In a bid to alleviate the debt burden, the LCCI implored the government to “revisit its debt management strategy to explore cheaper financing options by leveraging national assets more efficiently.” This suggests a need to explore innovative financial instruments and asset monetization strategies to reduce reliance on costly borrowing.
Turning to revenue generation, the chamber voiced its support for ongoing tax reforms aimed at improving efficiency. However, it cautioned against the implementation of measures that could impose further hardship on citizens. “We urge the government to hasten its tax reforms to ensure a more efficient tax system without pain to the citizens and sustainably improve the country’s revenue,” Idahosa advised.
Ultimately, the LCCI called for a “comprehensive overhaul of the country’s fiscal approach,” recommending that the government prioritize strengthening policy consistency, actively attract private sector participation in infrastructure development, and cultivate investor confidence to foster sustainable economic growth.

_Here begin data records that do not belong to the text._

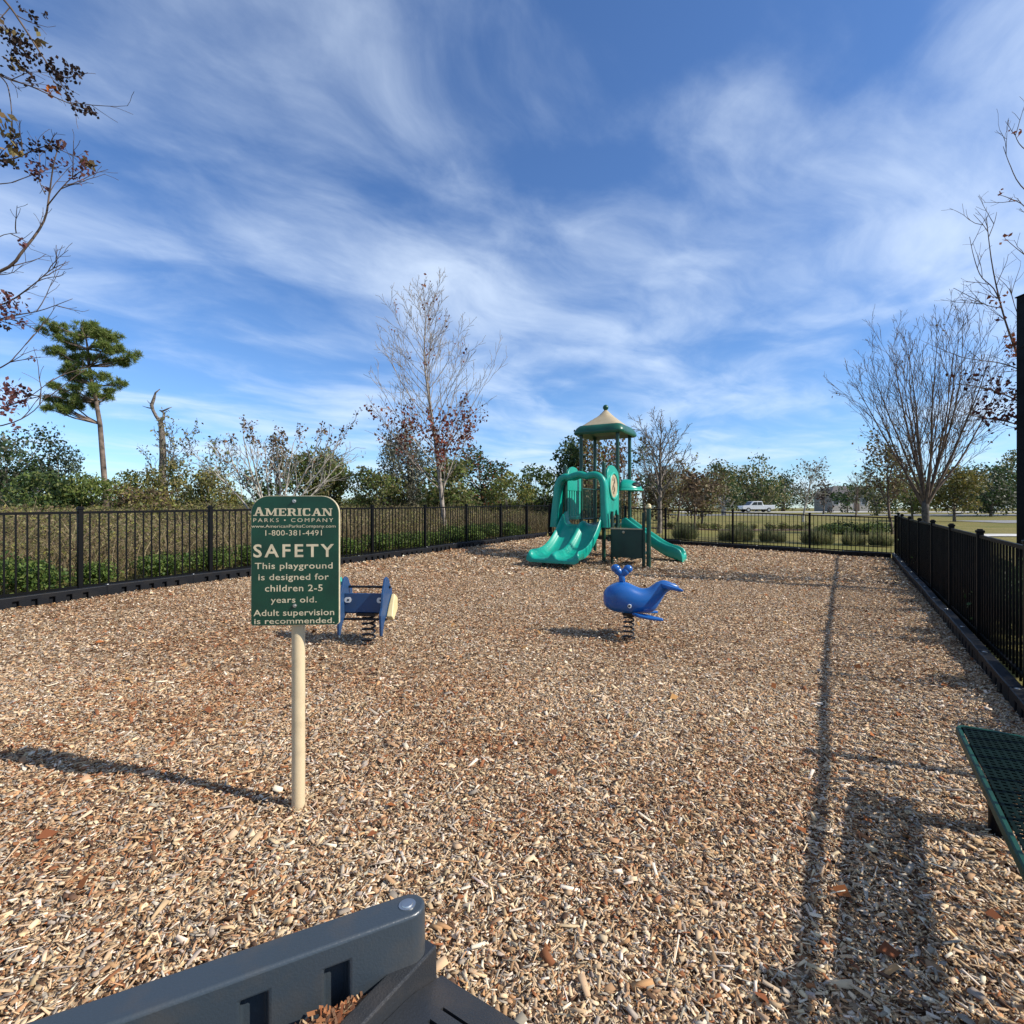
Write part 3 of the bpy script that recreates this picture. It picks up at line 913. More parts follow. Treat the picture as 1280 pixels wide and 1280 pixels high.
# ------------------------------------------------------------------ bench
bz = .335
fa = Vector((2.394, 2.761, 0)); bd = Vector((-.553, -.833, 0)); bn = Vector((.833, -.553, 0)); BLn, BW = 1.83, .28
gb = gz(2.2, 2.2)
bench = thing('bench', 'green perforated metal bench cropped by the right edge', 'bench', (fa.x, fa.y, 0))
mb = MB()
Bp = lambda a, b, z: bd * a + bn * b + Vector((0, 0, z))
nA = 60; nB = 10
for i in range(1, nA):
    a = BLn * i / nA
    mb.bar(Bp(a, .02, bz - .004), Bp(a, BW - .02, bz - .004), .0165, .005)
for j in range(1, nB):
    b = BW * j / nB
    mb.bar(Bp(.02, b, bz - .0035), Bp(BLn - .02, b, bz - .0035), .0115, .005)
seat = mb.build('seat', M['lattice'], bench)
out = []
rc = .045
for cx, cy, a0 in ((rc, rc, 180), (BLn - rc, rc, 270), (BLn - rc, BW - rc, 0), (rc, BW - rc, 90)):
    for q in range(7):
        a = R(a0 + 15 * q); out.append((cx + rc * math.cos(a), cy + rc * math.sin(a)))
rr = MB(); n = len(out)
prof_ = [(-.014, .000), (.0, .002), (.006, -.004), (.008, -.034), (.0, -.04), (-.004, -.034), (-.005, -.008), (-.014, -.006)]
rings = []
for i, (a, b) in enumerate(out):
    p0 = out[i - 1]; p1 = out[(i + 1) % n]
    tx, ty = p1[0] - p0[0], p1[1] - p0[1]; l = math.hypot(tx, ty); nx, ny = ty / l, -tx / l
    rings.append([Bp(a + nx * o_, b + ny * o_, bz + h) for o_, h in prof_])
rings.append(rings[0])
rr.loft(rings, closed=True, caps=False)
rr.build('rim', M['bench'], seat, smooth=True, auto=40)
for a in (.20, BLn - .3):
    mb = MB(); mb.tube([Bp(a, BW / 2, gb - .2), Bp(a, BW / 2, bz - .05)], .045, 16)
    mb.bar(Bp(a, .015, bz - .055), Bp(a, BW - .015, bz - .055), .05, .05)
    mb.tube([Bp(a, BW / 2, bz - .16), Bp(a, .05, bz - .075)], .017, 8)
    mb.tube([Bp(a, BW / 2, bz - .16), Bp(a, BW - .05, bz - .075)], .017, 8)
    mb.build('leg', M['black'], bench, smooth=True, auto=40)

# ------------------------------------------------------------------ play structure
pr = math.atan2(-.504, .86)
play = thing('play_structure', 'green playground tower with double slide and tan peaked roof', 'playset', (2.26, 12.6, 0), pr)
PS = 1.03
def lg(u, v):
    x = 2.26 + .863 * u + .505 * v; y = 12.6 - .505 * u + .863 * v
    return gz(x, y)
ZD = 1.08
for (u, v, top) in ((-PS, 0, 2.56), (0, 0, 2.60), (-PS, PS, 3.56), (0, PS, 3.56), (-PS, 2 * PS, 3.56), (0, 2 * PS, 3.56)):
    mb = MB(); mb.tube([(u, v, lg(u, v) - .1), (u, v, top)], .048, 16)
    if top < 3: mb.ball((u, v, top), .048, 12, 6)
    for zc in (ZD - .04, 2.3): mb.tube([(u, v, zc - .035), (u, v, zc + .035)], .056, 16)
    mb.build('post', M['dgreen'], play, smooth=True, auto=40)
for v in (PS / 2, 1.5 * PS):
    mb = MB(); mb.box((-PS / 2, v, ZD - .035), (PS - .1, PS - .07, .06)); mb.box((-PS / 2, v, ZD - .12), (.06, PS - .12, .1))
    mb.build('deck', M['panelgreen'], play, bevel=.006)
# roof
ru, rv = -PS / 2, 1.5 * PS
def sq(h, e, n=48):
    ring = []
    for q in range(n):
        a = 2 * math.pi * (q + .5) / n
        c, s = math.cos(a), math.sin(a)
        kx = h / (abs(c) ** e + abs(s) ** e) ** (1 / e)
        ring.append((c * kx, s * kx))
    return ring
mb = MB()
rings = []
for h, z, e in ((.52, 3.56, 26), (.60, 3.495, 26), (.665, 3.485, 24), (.695, 3.525, 22), (.685, 3.585, 22), (.64, 3.67, 20), (.585, 3.735, 12), (.555, 3.74, 12), (.54, 3.70, 12)):
    rings.append([Vector((ru + a, rv + b, z)) for a, b in sq(h, e)])
rim_rings = rings
mb.loft(rings)
roof_rim = mb.build('roof_rim', M['rim'], play, smooth=True, auto=50)
mb = MB(); rings = []
for i in range(15):
    f = i / 14
    h = .552 * (1 - f) + .035 * f - .012 * math.sin(math.pi * f)
    z = 3.735 + .475 * f + .006 * (i % 2)
    rings.append([Vector((ru + a, rv + b, z)) for a, b in sq(h, 9 - 7 * min(1, f * 1.6))])
mb.loft(rings)
roof = mb.build('roof', M['tan'], play, smooth=True, auto=35)
MB().ball((ru, rv, 4.285), .078, 16, 10).tube([(ru, rv, 4.19), (ru, rv, 4.26)], .045, 12).build('finial', M['rim'], roof, smooth=True)


def slide(name, path, uoff, secf, axis, parent, m):
    """path: (distance, floor z); secf(f) -> list of (lateral, height) closed section"""
    rings = []
    for i, (dd, z) in enumerate(path):
        f = i / (len(path) - 1)
        ring = []
        for a, h in secf(f):
            ring.append(Vector((uoff + a, dd, z + h)) if axis == 'v' else Vector((dd, uoff + a, z + h)))
        rings.append(ring)
    mb = MB(); mb.loft(rings)
    return mb.build(name, m, parent, smooth=True, auto=60)


def smooth_path(pts, n):
    out = []
    m = len(pts) - 1
    for i in range(n + 1):
        t = i / n * m; j = min(int(t), m - 1); f = t - j
        p0 = pts[max(j - 1, 0)]; p1 = pts[j]; p2 = pts[j + 1]; p3 = pts[min(j + 2, m)]
        out.append(tuple(.5 * ((2 * b) + (-a + c) * f + (2 * a - 5 * b + 4 * c - d) * f * f + (-a + 3 * b - 3 * c + d) * f ** 3) for a, b, c, d in zip(p0, p1, p2, p3)))
    return out


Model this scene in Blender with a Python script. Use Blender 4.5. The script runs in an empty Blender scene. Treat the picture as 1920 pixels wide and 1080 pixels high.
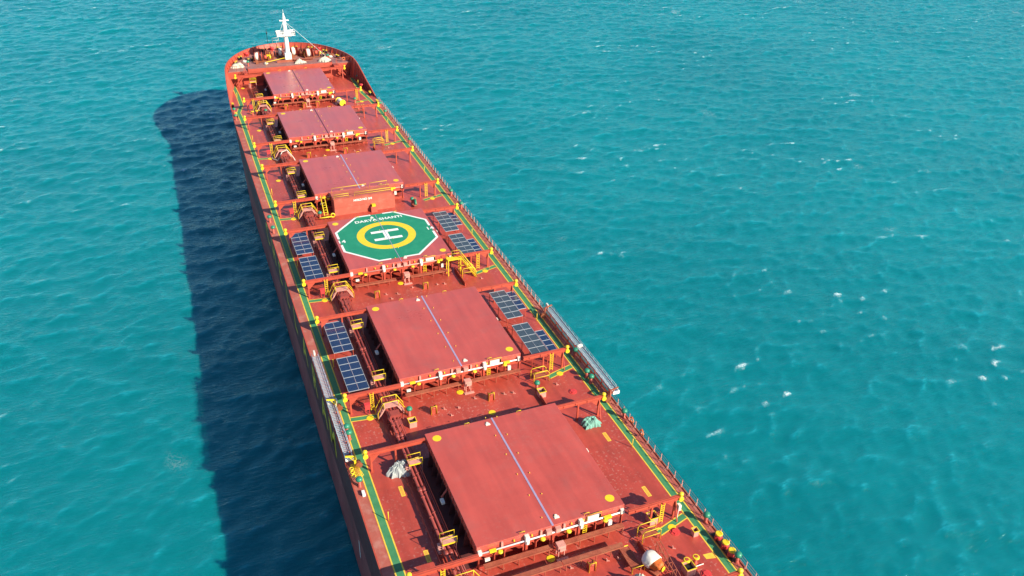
import bpy, bmesh, math, random
import numpy as np
from mathutils import Matrix, Vector
random.seed(7)
R = math.radians
scn = bpy.context.scene
COL = scn.collection

# ------------------------------------------------------------------ camera
cam_d = bpy.data.cameras.new("camera")
cam_d.sensor_width = 36.0
cam_d.lens = 1559.02 / 1920 * 36.0
cam_d.clip_start = 0.5
cam_d.clip_end = 20000
cam = bpy.data.objects.new("camera", cam_d)
COL.objects.link(cam)
cam.matrix_world = (Matrix.Translation((-25.536, -30.976, 62.893)) @ Matrix.Rotation(-0.395449, 4, 'Z')
                    @ Matrix.Rotation(1.023214, 4, 'X') @ Matrix.Rotation(0.028235, 4, 'Z'))
scn.camera = cam

# ------------------------------------------------------------------ sky and sun
LD = Vector((-1.0, 1.38, -1.0)).normalized()          # the way the sunlight travels
world = bpy.data.worlds.new("World")
scn.world = world
world.use_nodes = True
wn = world.node_tree.nodes
sky = wn.new("ShaderNodeTexSky")
sky.sky_type = 'NISHITA'
sky.sun_disc = False
sky.ozone_density = 4.0
sky.dust_density = 0.4
sky.sun_elevation = math.asin(-LD.z)
sky.sun_rotation = math.atan2(-LD.x, -LD.y)
world.node_tree.links.new(sky.outputs[0], wn["Background"].inputs[0])
wn["Background"].inputs[1].default_value = 0.09
sun_d = bpy.data.lights.new("sun", 'SUN')
sun_d.energy = 5.0
sun_d.angle = R(0.5)
sun_d.color = (1.0, 0.93, 0.75)
sun = bpy.data.objects.new("sun", sun_d)
COL.objects.link(sun)
sun.rotation_euler = LD.to_track_quat('-Z', 'Y').to_euler()
sun.location = (100, -120, 120)
scn.view_settings.view_transform = 'Standard'
scn.view_settings.look = 'None'
scn.view_settings.exposure = 0.75
scn.view_settings.gamma = 1.0

SEA = -13.9          # sea level, the main deck is z = 0

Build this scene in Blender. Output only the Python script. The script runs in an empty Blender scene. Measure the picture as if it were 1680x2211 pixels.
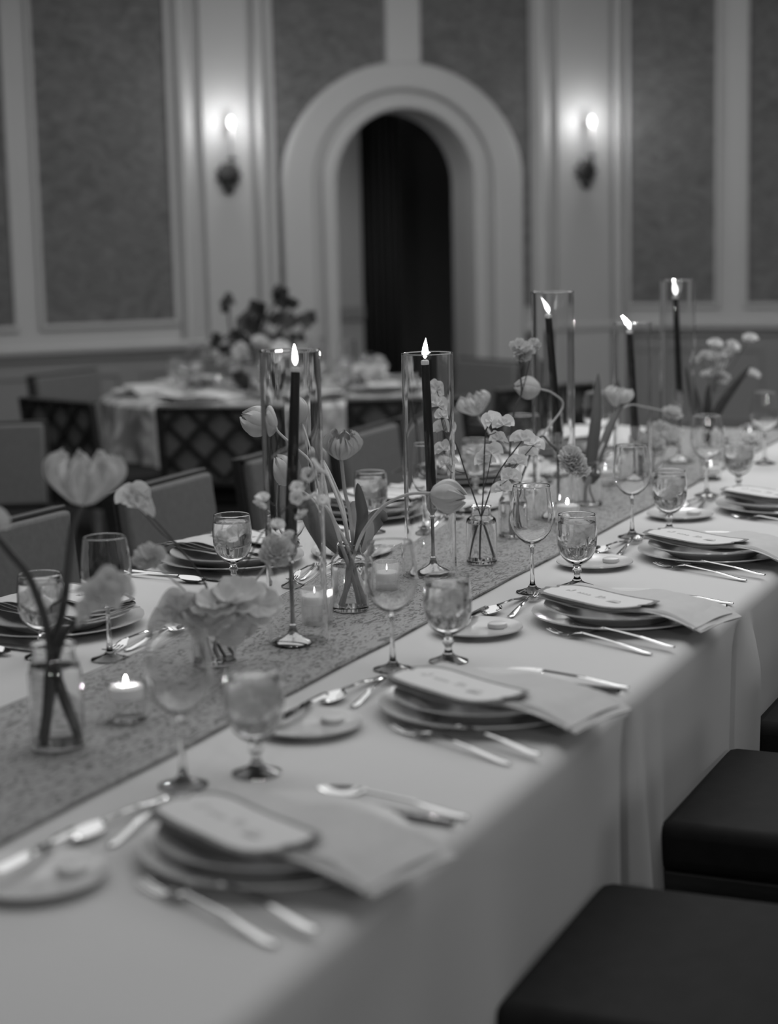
import bpy, math, random
from mathutils import Vector, Matrix, noise
PI = math.pi
sc = bpy.context.scene
COL = sc.collection
TZ = 0.75                                   # height of the table tops above the floor

# ------------------------------------------------------------------ camera
YAW, PITCH, ROLL = 0.42891482, 0.15523484, -0.02273744
FOC = 3943.67                               # focal length in pixels of a 1680 px wide frame
F = Vector((math.cos(YAW)*math.cos(PITCH), math.sin(YAW)*math.cos(PITCH), -math.sin(PITCH)))
R0 = Vector((math.sin(YAW), -math.cos(YAW), 0)); U0 = R0.cross(F)
Rv = R0*math.cos(ROLL) + U0*math.sin(ROLL); Uv = -R0*math.sin(ROLL) + U0*math.cos(ROLL)
cam = bpy.data.cameras.new('camera'); co = bpy.data.objects.new('camera', cam); COL.objects.link(co)
co.matrix_world = Matrix(((Rv.x, Uv.x, -F.x, -2.02991), (Rv.y, Uv.y, -F.y, -1.24028), (Rv.z, Uv.z, -F.z, 0.73517+TZ), (0, 0, 0, 1)))
cam.sensor_fit = 'HORIZONTAL'; cam.sensor_width = 42.0; cam.lens = 42.0*FOC/1680
cam.dof.use_dof = True; cam.dof.focus_distance = 3.68; cam.dof.aperture_fstop = cam.lens/1000/0.030
cam.clip_end = 60
sc.camera = co

# ------------------------------------------------------------------ world, exposure, lamps
sc.view_settings.view_transform = 'Standard'; sc.view_settings.look = 'None'
sc.view_settings.exposure = 0.0; sc.view_settings.gamma = 1.0; sc.view_settings.use_curve_mapping = False
w = bpy.data.worlds.new('dim_hall'); sc.world = w; w.use_nodes = True
w.node_tree.nodes['Background'].inputs[0].default_value = (.5, .5, .5, 1)
w.node_tree.nodes['Background'].inputs[1].default_value = 0.02
sc.cycles.max_bounces = 14; sc.cycles.transparent_max_bounces = 32; sc.cycles.transmission_bounces = 12
sc.cycles.glossy_bounces = 6; sc.cycles.diffuse_bounces = 4
sc.cycles.sample_clamp_indirect = 3.0; sc.cycles.use_denoising = True
sc.cycles.caustics_refractive = True; sc.cycles.caustics_reflective = True; sc.cycles.blur_glossy = 0.5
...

The Lagos Chamber of Commerce and Industry affirmed its commitment to continued engagement with government agencies and relevant stakeholders, advocating for actionable reforms that will create a conducive environment for the private sector to thrive and contribute meaningfully to national development. The coming months will be crucial in observing how the government addresses these critical concerns and navigates the complex fiscal landscape to ensure the successful implementation of the 2025 budget and the realization of Nigeria’s economic potential.